Oglądałam ostatnio po raz piętnasty chyba i jest scena w której Oskar i Lili siedzą w pokoju, Lili mówi, że pracuje w agencji od trzech dni - dopiero zaczyna, a potem mówi Oskarowi, że jest naprawdę prawdziwym ideałem, że DO TEJ PORY SPOTYKAŁA SAMYCH NUDNYCH BIZNESMENÓW i mówi, żeby sobie nie myślał, że mówi to wszystkim klientom. No chyba że już wtedy Lili wyrobiła sobie zdanie na temat facetach, chociaż jej ton głosu wskazuje na to, że trochę w tej branży już siedzi, czy ktoś z was też to zauważył?

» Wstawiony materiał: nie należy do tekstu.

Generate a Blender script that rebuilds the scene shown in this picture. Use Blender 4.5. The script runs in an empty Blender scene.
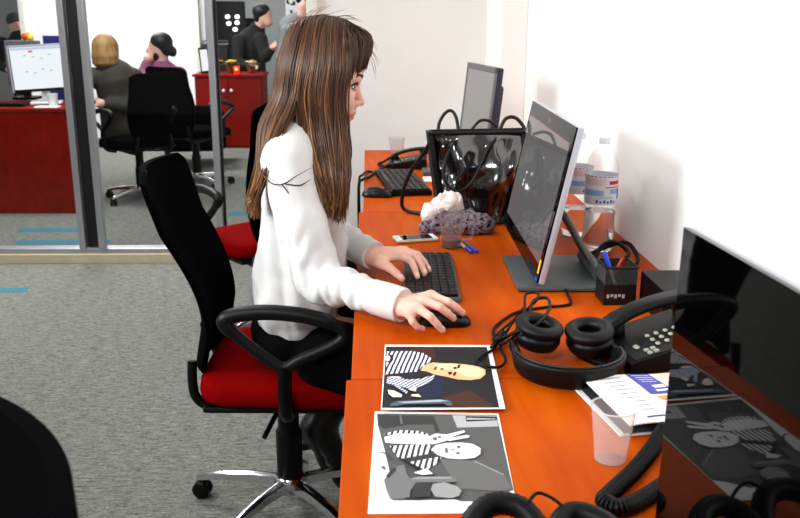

Też kiedyś zwróciłem na to uwagę. Myślę, że wcześniej mogła pracować w innej agencji lub coś w tym stylu.
Moim zdaniem gadała i zachowywała się jak doświadczona prostytutka, też mnie zdziwiło, gdy powiedziała, że pracuje w agencji od trzech dni.
przez 3 dni mogła obskoczyć ich powiedzmy dziesięciu, i wszyscy byli nudnymi biznesmenami więc być może zdążyli się już jej "przejeść", aż tu nagle wisienka na torcie - Oskar :)
Też to zauważyłam, jeszcze troszkę dziwne mi się wydało, że ledwo po trzech dniach Lili ma chodzić do wypożyczalni po filmy dla szefa.